**Given instruction**
Emit the exact text of every line from the line with "Model this scene" to the line with "from mathutils import Vector", both ends included. No other output is expected.

**The input**
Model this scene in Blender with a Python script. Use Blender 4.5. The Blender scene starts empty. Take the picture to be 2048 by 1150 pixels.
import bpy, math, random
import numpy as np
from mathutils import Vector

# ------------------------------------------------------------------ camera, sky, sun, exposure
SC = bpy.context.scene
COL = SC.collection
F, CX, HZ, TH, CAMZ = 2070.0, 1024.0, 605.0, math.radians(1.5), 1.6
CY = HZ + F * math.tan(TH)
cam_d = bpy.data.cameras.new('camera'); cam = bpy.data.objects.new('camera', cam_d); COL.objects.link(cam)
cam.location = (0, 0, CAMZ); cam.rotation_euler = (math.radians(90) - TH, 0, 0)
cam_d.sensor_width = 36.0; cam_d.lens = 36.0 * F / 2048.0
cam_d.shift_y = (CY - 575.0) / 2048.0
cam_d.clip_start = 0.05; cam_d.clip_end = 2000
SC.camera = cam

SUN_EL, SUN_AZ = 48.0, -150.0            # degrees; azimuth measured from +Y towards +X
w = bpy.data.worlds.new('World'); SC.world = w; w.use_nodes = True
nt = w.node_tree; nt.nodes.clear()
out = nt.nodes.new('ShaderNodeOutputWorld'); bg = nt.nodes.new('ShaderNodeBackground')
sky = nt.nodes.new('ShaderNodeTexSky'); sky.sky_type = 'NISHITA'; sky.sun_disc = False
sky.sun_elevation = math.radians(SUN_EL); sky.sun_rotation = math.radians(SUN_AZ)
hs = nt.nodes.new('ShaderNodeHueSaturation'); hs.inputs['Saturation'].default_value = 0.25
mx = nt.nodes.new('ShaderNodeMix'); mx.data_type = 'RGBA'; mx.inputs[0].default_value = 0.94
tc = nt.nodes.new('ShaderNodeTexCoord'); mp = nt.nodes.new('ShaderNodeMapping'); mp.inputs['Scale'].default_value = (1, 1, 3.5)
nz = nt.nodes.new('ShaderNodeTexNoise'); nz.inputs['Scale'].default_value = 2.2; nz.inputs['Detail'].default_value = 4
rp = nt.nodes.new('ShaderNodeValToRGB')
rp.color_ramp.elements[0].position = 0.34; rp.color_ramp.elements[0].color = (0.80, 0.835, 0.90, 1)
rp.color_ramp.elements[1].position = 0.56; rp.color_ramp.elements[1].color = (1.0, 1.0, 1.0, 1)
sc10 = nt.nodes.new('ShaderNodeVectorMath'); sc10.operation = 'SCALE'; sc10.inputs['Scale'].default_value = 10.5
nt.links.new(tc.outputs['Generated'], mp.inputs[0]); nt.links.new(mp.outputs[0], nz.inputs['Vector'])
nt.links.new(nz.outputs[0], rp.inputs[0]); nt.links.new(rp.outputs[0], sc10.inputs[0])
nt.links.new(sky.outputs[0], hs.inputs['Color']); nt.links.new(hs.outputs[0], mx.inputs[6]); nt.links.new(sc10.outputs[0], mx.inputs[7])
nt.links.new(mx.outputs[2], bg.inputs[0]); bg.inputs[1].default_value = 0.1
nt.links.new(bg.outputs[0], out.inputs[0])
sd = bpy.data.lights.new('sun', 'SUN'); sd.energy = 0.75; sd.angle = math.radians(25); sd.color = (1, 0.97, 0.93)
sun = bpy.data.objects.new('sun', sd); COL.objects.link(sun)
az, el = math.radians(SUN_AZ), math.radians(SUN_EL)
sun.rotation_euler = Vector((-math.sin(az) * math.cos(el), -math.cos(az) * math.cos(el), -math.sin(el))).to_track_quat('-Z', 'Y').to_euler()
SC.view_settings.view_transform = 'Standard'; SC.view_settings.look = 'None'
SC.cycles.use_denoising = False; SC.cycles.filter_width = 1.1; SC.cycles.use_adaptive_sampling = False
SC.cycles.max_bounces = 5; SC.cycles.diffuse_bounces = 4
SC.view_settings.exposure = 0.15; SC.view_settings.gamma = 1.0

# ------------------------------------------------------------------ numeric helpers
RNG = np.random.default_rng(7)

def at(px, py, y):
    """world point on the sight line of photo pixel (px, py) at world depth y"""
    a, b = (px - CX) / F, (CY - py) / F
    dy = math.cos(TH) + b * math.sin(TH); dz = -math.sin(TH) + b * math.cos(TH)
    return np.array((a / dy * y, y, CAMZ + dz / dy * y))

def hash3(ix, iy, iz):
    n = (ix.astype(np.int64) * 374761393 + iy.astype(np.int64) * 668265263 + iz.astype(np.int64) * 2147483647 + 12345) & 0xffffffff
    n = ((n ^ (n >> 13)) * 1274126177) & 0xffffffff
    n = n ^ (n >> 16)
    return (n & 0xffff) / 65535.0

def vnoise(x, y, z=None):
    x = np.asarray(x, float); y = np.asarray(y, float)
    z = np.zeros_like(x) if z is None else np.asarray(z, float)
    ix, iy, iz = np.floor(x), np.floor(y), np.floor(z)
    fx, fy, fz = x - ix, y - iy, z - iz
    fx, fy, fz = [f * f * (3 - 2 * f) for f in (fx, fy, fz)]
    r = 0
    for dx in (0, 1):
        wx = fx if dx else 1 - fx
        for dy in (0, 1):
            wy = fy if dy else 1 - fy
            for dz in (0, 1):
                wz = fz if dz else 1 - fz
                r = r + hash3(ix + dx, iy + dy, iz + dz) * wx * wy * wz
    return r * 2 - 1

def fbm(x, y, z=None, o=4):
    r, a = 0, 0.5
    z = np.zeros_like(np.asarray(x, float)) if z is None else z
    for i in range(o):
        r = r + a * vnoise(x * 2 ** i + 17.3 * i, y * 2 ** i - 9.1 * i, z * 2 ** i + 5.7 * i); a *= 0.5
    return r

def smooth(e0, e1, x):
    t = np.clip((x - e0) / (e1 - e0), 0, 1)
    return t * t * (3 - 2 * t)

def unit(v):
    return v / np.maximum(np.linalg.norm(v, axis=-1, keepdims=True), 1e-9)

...

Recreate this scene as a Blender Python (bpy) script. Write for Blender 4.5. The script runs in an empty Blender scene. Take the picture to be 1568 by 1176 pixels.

**Result**
Model this scene in Blender with a Python script. Use Blender 4.5. The Blender scene starts empty. Take the picture to be 2048 by 1150 pixels.
import bpy, math, random
import numpy as np
from mathutils import Vector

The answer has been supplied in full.